The first explosion occurred near a bus stand and the second close to a movie theater three minutes later Thursday evening in the bustling commercial district of Dilsukhnagar.

At least three of the victims were students who had come to attend classes at the dozens of coaching institutes located here. Many of those killed and injured were daily wage workers. The area is also home to shops, theaters, restaurants and a vegetable and fruit market.

After a visit to the city Friday morning, Minister Shinde told parliament that “the situation is under control.”

“The government is committed to combat such cowardly terror attacks and it shall make all possible efforts to apprehend the perpetrators and masterminds behind the blasts and ensure they are punished as per the law,” said Shinde.

Federal and state investigators scoured Hyderabad to get clues. The city is a thriving information technology hub, home to companies such as Google and Microsoft.

It also has a sizeable Muslim community.

Opposition parties attacked the government in parliament Friday for ignoring warnings of a possible terror strike.

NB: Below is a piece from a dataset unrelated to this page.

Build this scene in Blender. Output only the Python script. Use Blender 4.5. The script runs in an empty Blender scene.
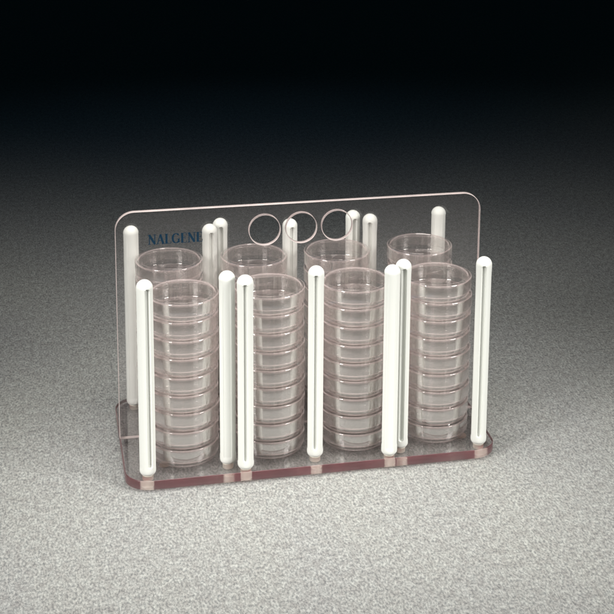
import bpy, bmesh, math, random
from mathutils import Matrix, Vector

S = 0.001                       # all measures below are in millimetres
scene = bpy.context.scene
COL = scene.collection

# ------------------------------------------------------------------ camera
cam_data = bpy.data.cameras.new("camera")
cam = bpy.data.objects.new("camera", cam_data)
COL.objects.link(cam)
scene.camera = cam
PITCH, YAW, ROLL = 0.222116, 0.223028, 0.013417
cam_data.sensor_width = 36.0
cam_data.lens = 1518.04 / 614 * 36.0
cam_data.shift_x = (307 - 360.458) / 614
cam_data.shift_y = (53.611 - 307) / 614
cam_data.clip_start = 0.05
cam_data.clip_end = 60.0
_B = Matrix(((1, 0, 0), (0, math.sin(PITCH), math.cos(PITCH)), (0, math.cos(PITCH), -math.sin(PITCH))))
_Z = Matrix(((math.cos(YAW), -math.sin(YAW), 0), (math.sin(YAW), math.cos(YAW), 0), (0, 0, 1)))
_R = Matrix(((math.cos(ROLL), math.sin(ROLL), 0), (-math.sin(ROLL), math.cos(ROLL), 0), (0, 0, 1)))
_M = _R @ _B @ _Z
_rot = Matrix((_M[0], _M[1], -_M[2])).transposed()
cam.matrix_world = Matrix.Translation(Vector((-240.549, -1334.136, 649.755)) * S) @ _rot.to_4x4()

# ------------------------------------------------------------------ world (dim studio)
world = bpy.data.worlds.new("World")
scene.world = world
world.use_nodes = True
bg = world.node_tree.nodes["Background"]
bg.inputs[0].default_value = (0.2, 0.72, 1.0, 1)
bg.inputs[1].default_value = 0.007

# ------------------------------------------------------------------ studio lamps
def area(name, loc, target, sx, sy, power, color=(1, 1, 1), spread=180):
    d = bpy.data.lights.new(name, 'AREA')
    d.shape = 'RECTANGLE'; d.size = sx; d.size_y = sy
    d.energy = power; d.color = color; d.spread = math.radians(spread)
    o = bpy.data.objects.new(name, d); COL.objects.link(o)
    o.location = loc
    o.rotation_euler = (Vector(target) - Vector(loc)).to_track_quat('-Z', 'Y').to_euler()
    return o
area("softbox_overhead", (-0.05, -0.20, 0.78), (-0.04, -0.18, 0.0), 0.60, 0.40, 2.9, (1.0, 0.985, 0.94), 106)
area("softbox_left", (-0.78, -0.62, 0.50), (-0.05, -0.14, 0.02), 0.30, 0.45, 0.97, (1.0, 0.985, 0.95), 44)
area("softbox_right", (0.72, -0.72, 0.50), (0.02, -0.14, 0.02), 0.30, 0.45, 0.97, (1.0, 0.985, 0.95), 44)
area("added_backlight_cool", (0.1, 1.05, 1.00), (0.05, 0.45, 0.0), 0.60, 0.20, 0.15, (0.45, 0.68, 1.0), 100)  # added lamp without a known source, turns the far tabletop bluer

scene.view_settings.view_transform = 'Standard'
scene.view_settings.look = 'None'
scene.view_settings.exposure = 0.0
scene.view_settings.gamma = 1.0
scene.cycles.max_bounces = 48
scene.cycles.transmission_bounces = 32
scene.cycles.glossy_bounces = 6
scene.cycles.diffuse_bounces = 3
scene.cycles.transparent_max_bounces = 160
scene.cycles.caustics_reflective = True
scene.cycles.caustics_refractive = True
scene.cycles.sample_clamp_indirect = 4.0
scene.cycles.use_denoising = True

# ------------------------------------------------------------------ materials
def new_mat(name):
    m = bpy.data.materials.new(name); m.use_nodes = True
    nt = m.node_tree; nt.nodes.clear()
    out = nt.nodes.new('ShaderNodeOutputMaterial')
    return m, nt, out

def mat_surface():
    m, nt, out = new_mat("speckled_laminate")
    N, L = nt.nodes.new, nt.links.new
    tc = N('ShaderNodeTexCoord')
    n1 = N('ShaderNodeTexNoise'); n1.inputs['Scale'].default_value = 560; n1.inputs['Detail'].default_value = 3
    n1.inputs['Roughness'].default_value = 0.75
    n2 = N('ShaderNodeTexNoise'); n2.inputs['Scale'].default_value = 9; n2.inputs['Detail'].default_value = 3
    n3 = N('ShaderNodeTexNoise'); n3.inputs['Scale'].default_value = 190; n3.inputs['Detail'].default_value = 1
    mpg = N('ShaderNodeMapping'); mpg.inputs['Scale'].default_value = (1, 0.5, 1)
    L(tc.outputs['Object'], mpg.inputs[0])
    for n in (n1, n2, n3): L(mpg.outputs[0], n.inputs['Vector'])
    r1 = N('ShaderNodeValToRGB')
    e = r1.color_ramp.elements
    e[0].position = 0.36; e[0].color = (0.172, 0.180, 0.180, 1)
    e[1].position = 0.64; e[1].color = (0.455, 0.460, 0.432, 1)
    k = e.new(0.5); k.color = (0.315, 0.32, 0.305, 1)
    L(n1.outputs['Fac'], r1.inputs['Fac'])
    r3 = N('ShaderNodeValToRGB')
    r3.color_ramp.elements[0].position = 0.3; r3.color_ramp.elements[0].color = (0.76, 0.74, 0.745, 1)
    r3.color_ramp.elements[1].position = 0.7; r3.color_ramp.elements[1].color = (1, 1, 1, 1)
    L(n3.outputs['Fac'], r3.inputs['Fac'])
    r2 = N('ShaderNodeValToRGB')
    r2.color_ramp.elements[0].position = 0.3; r2.color_ramp.elements[0].color = (0.93, 0.93, 0.95, 1)
    r2.color_ramp.elements[1].position = 0.7; r2.color_ramp.elements[1].color = (1, 1, 0.985, 1)
    L(n2.outputs['Fac'], r2.inputs['Fac'])
    mx = N('ShaderNodeMix'); mx.data_type = 'RGBA'; mx.blend_type = 'MULTIPLY'; mx.inputs[0].default_value = 1
    L(r1.outputs['Color'], mx.inputs[6]); L(r2.outputs['Color'], mx.inputs[7])
    mx2 = N('ShaderNodeMix'); mx2.data_type = 'RGBA'; mx2.blend_type = 'MULTIPLY'; mx2.inputs[0].default_value = 1
    L(mx.outputs[2], mx2.inputs[6]); L(r3.outputs['Color'], mx2.inputs[7])
    b = N('ShaderNodeBsdfPrincipled'); b.inputs['Roughness'].default_value = 0.75
    b.inputs['Specular IOR Level'].default_value = 0.15
    L(mx2.outputs[2], b.inputs['Base Color'])
    bp = N('ShaderNodeBump'); bp.inputs['Strength'].default_value = 0.25; bp.inputs['Distance'].default_value = 0.0006
    L(n1.outputs['Fac'], bp.inputs['Height']); L(bp.outputs['Normal'], b.inputs['Normal'])
    L(b.outputs[0], out.inputs[0])
    return m

def mat_thin(name, tint, gloss=1.0, rough=0.03, milk=0.0, body=(0.93, 0.88, 0.86)):
    """thin moulded polystyrene: light goes straight through, the rest mirrors by angle"""
    m, nt, out = new_mat(name)
    N, L = nt.nodes.new, nt.links.new
    lw = N('ShaderNodeLayerWeight'); lw.inputs['Blend'].default_value = 0.5
    p = N('ShaderNodeMath'); p.operation = 'POWER'; p.inputs[1].default_value = 5.0
    L(lw.outputs['Facing'], p.inputs[0])
    ml = N('ShaderNodeMath'); ml.operation = 'MULTIPLY_ADD'; ml.inputs[1].default_value = 1.0 - 0.06 * gloss; ml.inputs[2].default_value = 0.06 * gloss
    ml.use_clamp = True
    L(p.outputs[0], ml.inputs[0])
    tr = N('ShaderNodeBsdfTransparent'); tr.inputs['Color'].default_value = (*tint, 1)
    gl = N('ShaderNodeBsdfGlossy'); gl.inputs['Roughness'].default_value = rough; gl.inputs['Color'].default_value = (1, 0.985, 0.975, 1)
    mx = N('ShaderNodeMixShader')
    L(ml.outputs[0], mx.inputs[0]); L(tr.outputs[0], mx.inputs[1]); L(gl.outputs[0], mx.inputs[2])
    last = mx
    if milk > 0:
        df = N('ShaderNodeBsdfTranslucent'); df.inputs['Color'].default_value = (*body, 1)
        dd = N('ShaderNodeBsdfDiffuse'); dd.inputs['Color'].default_value = (*body, 1)
        m3 = N('ShaderNodeMixShader'); m3.inputs[0].default_value = 0.5
        L(df.outputs[0], m3.inputs[1]); L(dd.outputs[0], m3.inputs[2])
        m2 = N('ShaderNodeMixShader'); m2.inputs[0].default_value = milk
        L(mx.outputs[0], m2.inputs[1]); L(m3.outputs[0], m2.inputs[2]); last = m2
    L(last.outputs[0], out.inputs[0])
    return m

def mat_acrylic(name, absorb, density, rough=0.0, haze=0.0):
    m, nt, out = new_mat(name)
    N, L = nt.nodes.new, nt.links.new
    g = N('ShaderNodeBsdfGlass'); g.inputs['IOR'].default_value = 1.49; g.inputs['Roughness'].default_value = rough
    g.inputs['Color'].default_value = (1, 1, 1, 1)
    df = N('ShaderNodeBsdfDiffuse'); df.inputs['Color'].default_value = (0.85, 0.80, 0.79, 1)
    tc = N('ShaderNodeTexCoord'); n = N('ShaderNodeTexNoise'); n.inputs['Scale'].default_value = 14; n.inputs['Detail'].default_value = 5
    L(tc.outputs['Object'], n.inputs['Vector'])
    hz = N('ShaderNodeMath'); hz.operation = 'MULTIPLY'; hz.inputs[1].default_value = haze * 2
    L(n.outputs['Fac'], hz.inputs[0])
    mx = N('ShaderNodeMixShader'); L(hz.outputs[0], mx.inputs[0]); L(g.outputs[0], mx.inputs[1]); L(df.outputs[0], mx.inputs[2])
    L(mx.outputs[0], out.inputs[0])
    v = N('ShaderNodeVolumeAbsorption'); v.inputs['Color'].default_value = (*absorb, 1); v.inputs['Density'].default_value = density
    L(v.outputs[0], out.inputs['Volume'])
    return m

def mat_edge(name, tint, amount, glass_rough=0.25):
    """sawn, slightly frosted acrylic edge with a diffuse tint painted in for light piped along the sheet"""
    m, nt, out = new_mat(name)
    N, L = nt.nodes.new, nt.links.new
    g = N('ShaderNodeBsdfGlass'); g.inputs['IOR'].default_value = 1.49; g.inputs['Roughness'].default_value = glass_rough
    b = N('ShaderNodeBsdfPrincipled'); b.inputs['Base Color'].default_value = (*tint, 1); b.inputs['Roughness'].default_value = 0.3
    tc = N('ShaderNodeTexCoord'); n = N('ShaderNodeTexNoise'); n.inputs['Scale'].default_value = 45; n.inputs['Detail'].default_value = 3
    L(tc.outputs['Object'], n.inputs['Vector'])
    mr = N('ShaderNodeMapRange'); mr.inputs['From Min'].default_value = 0.3; mr.inputs['From Max'].default_value = 0.7
    mr.inputs['To Min'].default_value = amount * 0.75; mr.inputs['To Max'].default_value = min(1, amount * 1.2)
    L(n.outputs['Fac'], mr.inputs['Value'])
    mx = N('ShaderNodeMixShader'); L(mr.outputs[0], mx.inputs[0]); L(g.outputs[0], mx.inputs[1]); L(b.outputs[0], mx.inputs[2])
    L(mx.outputs[0], out.inputs[0])
    return m

def mark_edges(me, idx=1):
    """faces of a plate that are neither its front nor its back take the sawn edge material"""
    for p in me.polygons:
        if abs(p.normal.z) < 0.97: p.material_index = idx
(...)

Home Minister Shinde has said the government had such warnings, but did not have specific information on targets.

“General alert was given for last two or three days, we were giving general alert to whole of country," he sid. "If there was threat perception earlier, it will come in the investigation.”

The leader of the opposition Bharatiya Janata Party, Sushma Swaraj, said political parties are united in fighting terror.

But she asked why the government had failed to respond to intelligence inputs warning about a possible attack.

The explosions in Hyderabad came as the country was on security alert following the recent hanging of a Kashmiri man, Afzal Guru, for his involvement in a militant attack on parliament in 2001. There is deep anger over his execution in Indian Kashmir, where many believe he did not get a fair trial.

In 2011, authorities had said that a bomb blast that killed 17 people outside the High Court in New Delhi was the handiwork of militants who wanted Guru’s death sentence commuted.

Indian cities have been the target of terror strikes many times in the past. The worst ever attack killed 160 people in Mumbai in 2008, prompting the federal government to revamp internal security. But analysts have criticized the government for not doing enough.